Return a copy of each line that holds the string "scene".

• **Collected material**:
-- BEGIN --

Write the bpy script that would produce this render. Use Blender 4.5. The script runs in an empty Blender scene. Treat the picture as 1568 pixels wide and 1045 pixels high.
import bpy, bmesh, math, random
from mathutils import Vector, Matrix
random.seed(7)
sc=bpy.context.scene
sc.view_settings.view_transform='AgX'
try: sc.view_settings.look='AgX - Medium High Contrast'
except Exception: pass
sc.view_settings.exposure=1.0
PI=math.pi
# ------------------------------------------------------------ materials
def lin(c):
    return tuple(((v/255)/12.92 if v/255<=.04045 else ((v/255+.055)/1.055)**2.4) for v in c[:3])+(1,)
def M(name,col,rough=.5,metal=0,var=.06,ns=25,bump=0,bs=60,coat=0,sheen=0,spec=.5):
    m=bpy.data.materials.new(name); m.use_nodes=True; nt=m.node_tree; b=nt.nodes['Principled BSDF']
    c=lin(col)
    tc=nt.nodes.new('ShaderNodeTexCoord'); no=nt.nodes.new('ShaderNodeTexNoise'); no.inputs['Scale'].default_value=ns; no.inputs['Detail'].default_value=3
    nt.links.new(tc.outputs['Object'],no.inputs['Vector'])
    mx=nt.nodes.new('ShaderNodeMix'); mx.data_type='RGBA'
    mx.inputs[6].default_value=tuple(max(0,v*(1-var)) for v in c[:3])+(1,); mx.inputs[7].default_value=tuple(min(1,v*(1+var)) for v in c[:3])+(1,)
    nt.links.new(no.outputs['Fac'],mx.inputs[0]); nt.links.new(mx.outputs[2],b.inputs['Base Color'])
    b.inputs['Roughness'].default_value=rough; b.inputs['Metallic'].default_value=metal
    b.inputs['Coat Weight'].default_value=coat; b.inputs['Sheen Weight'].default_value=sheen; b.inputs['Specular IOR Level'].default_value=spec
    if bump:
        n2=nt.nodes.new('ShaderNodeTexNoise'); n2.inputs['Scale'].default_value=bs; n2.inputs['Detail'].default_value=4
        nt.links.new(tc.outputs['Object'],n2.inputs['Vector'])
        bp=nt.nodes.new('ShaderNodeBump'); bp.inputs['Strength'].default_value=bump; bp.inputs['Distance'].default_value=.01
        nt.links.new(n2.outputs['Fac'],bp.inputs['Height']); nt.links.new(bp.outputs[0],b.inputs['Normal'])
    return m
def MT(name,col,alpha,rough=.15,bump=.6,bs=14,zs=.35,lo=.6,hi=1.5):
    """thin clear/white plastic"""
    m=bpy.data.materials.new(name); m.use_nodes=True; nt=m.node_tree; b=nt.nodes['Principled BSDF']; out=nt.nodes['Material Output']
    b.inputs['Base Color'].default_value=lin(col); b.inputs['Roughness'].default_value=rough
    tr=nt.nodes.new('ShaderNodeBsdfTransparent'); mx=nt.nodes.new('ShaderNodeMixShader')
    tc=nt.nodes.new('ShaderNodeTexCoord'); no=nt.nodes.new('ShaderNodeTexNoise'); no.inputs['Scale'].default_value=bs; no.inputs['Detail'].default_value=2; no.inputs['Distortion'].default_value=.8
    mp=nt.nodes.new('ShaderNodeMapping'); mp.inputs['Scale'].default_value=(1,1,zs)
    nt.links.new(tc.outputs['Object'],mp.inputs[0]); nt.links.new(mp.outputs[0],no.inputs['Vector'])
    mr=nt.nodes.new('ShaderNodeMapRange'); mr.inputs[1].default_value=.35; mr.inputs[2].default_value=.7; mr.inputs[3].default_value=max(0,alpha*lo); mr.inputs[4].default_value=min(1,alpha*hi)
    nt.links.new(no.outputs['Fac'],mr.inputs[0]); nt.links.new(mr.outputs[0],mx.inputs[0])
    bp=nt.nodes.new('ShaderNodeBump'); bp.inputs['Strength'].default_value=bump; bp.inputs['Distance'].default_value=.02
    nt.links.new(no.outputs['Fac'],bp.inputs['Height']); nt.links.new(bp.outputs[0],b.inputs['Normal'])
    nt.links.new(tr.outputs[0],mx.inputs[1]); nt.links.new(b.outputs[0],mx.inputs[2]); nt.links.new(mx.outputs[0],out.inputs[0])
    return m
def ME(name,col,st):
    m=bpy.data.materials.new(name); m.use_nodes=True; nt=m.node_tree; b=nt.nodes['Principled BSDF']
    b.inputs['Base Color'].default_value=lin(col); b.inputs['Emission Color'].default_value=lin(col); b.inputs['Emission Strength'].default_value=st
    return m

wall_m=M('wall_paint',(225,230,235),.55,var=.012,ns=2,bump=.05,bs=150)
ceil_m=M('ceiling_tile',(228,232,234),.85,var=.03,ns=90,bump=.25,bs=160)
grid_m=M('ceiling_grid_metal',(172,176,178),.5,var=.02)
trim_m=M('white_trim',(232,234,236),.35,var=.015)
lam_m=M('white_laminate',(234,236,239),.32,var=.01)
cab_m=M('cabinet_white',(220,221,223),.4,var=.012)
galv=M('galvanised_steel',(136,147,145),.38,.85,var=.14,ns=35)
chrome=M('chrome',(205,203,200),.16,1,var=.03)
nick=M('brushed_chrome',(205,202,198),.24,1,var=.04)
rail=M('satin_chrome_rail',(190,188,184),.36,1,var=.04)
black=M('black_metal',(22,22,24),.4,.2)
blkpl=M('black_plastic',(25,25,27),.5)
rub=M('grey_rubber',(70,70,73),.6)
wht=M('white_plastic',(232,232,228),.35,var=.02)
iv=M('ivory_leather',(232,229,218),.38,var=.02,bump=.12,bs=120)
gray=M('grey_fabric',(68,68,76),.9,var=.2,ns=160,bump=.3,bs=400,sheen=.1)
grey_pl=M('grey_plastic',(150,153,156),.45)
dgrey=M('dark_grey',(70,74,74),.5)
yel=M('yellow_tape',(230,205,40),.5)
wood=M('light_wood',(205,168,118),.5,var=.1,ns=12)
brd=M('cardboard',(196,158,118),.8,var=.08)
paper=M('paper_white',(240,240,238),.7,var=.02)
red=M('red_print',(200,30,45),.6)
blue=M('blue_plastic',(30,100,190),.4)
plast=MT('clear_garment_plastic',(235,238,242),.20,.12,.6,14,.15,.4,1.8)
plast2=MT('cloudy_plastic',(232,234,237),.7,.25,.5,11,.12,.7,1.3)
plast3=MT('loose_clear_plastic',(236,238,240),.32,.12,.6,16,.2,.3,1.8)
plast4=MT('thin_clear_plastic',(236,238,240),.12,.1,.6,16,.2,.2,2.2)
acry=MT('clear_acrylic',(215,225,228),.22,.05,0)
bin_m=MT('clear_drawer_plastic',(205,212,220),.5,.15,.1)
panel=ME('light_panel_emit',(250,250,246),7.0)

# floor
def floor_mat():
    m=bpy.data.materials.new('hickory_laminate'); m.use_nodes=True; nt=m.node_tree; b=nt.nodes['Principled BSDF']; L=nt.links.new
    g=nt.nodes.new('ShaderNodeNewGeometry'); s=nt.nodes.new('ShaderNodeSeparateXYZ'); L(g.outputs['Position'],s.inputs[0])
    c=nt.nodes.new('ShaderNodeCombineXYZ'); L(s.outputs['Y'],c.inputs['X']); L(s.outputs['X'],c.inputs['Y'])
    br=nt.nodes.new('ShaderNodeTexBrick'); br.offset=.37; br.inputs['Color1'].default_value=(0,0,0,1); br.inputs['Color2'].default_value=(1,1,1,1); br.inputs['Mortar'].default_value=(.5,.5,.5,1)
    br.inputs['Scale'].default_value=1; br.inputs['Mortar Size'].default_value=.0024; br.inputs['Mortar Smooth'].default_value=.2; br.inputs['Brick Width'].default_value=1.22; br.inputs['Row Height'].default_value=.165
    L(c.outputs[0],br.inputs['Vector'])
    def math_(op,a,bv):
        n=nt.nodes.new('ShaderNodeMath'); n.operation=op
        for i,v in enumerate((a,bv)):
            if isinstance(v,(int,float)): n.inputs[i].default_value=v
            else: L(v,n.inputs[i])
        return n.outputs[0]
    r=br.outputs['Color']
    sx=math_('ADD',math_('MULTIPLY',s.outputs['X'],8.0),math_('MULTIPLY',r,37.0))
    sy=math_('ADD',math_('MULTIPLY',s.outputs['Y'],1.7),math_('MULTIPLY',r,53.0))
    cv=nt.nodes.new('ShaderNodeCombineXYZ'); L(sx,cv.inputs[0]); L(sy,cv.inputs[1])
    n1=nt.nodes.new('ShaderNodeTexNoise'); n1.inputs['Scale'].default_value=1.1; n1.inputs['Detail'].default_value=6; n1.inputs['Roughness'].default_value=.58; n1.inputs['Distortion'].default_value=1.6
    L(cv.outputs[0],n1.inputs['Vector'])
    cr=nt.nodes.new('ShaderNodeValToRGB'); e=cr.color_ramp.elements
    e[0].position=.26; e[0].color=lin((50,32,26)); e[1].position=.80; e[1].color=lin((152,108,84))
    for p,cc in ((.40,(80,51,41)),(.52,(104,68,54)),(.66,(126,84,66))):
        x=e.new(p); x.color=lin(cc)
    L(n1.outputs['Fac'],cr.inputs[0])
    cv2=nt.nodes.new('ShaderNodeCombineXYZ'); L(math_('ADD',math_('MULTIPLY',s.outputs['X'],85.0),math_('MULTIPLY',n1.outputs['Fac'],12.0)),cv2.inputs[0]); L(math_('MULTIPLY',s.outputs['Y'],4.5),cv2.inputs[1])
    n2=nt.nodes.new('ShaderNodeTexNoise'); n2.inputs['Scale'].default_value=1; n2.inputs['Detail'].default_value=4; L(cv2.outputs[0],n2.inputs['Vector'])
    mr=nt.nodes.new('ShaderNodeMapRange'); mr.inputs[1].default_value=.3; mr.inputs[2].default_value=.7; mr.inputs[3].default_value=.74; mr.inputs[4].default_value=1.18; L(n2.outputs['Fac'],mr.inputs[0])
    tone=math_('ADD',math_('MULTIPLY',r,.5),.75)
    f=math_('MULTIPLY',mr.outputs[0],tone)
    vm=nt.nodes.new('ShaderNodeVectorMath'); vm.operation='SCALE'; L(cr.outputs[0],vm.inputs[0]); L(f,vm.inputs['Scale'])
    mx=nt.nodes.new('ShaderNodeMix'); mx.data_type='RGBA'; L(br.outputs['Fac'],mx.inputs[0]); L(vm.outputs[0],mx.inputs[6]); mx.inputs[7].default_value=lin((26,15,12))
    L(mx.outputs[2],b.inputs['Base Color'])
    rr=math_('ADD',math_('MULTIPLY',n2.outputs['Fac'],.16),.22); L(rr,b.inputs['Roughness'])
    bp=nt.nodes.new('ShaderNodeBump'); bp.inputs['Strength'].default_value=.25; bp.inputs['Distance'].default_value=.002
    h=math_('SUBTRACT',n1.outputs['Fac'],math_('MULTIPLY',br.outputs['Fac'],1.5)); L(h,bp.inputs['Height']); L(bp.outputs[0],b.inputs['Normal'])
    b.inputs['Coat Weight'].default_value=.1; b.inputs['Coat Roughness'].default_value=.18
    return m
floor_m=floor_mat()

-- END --

• **The result**:
Write the bpy script that would produce this render. Use Blender 4.5. The script runs in an empty Blender scene. Treat the picture as 1568 pixels wide and 1045 pixels high.
sc=bpy.context.scene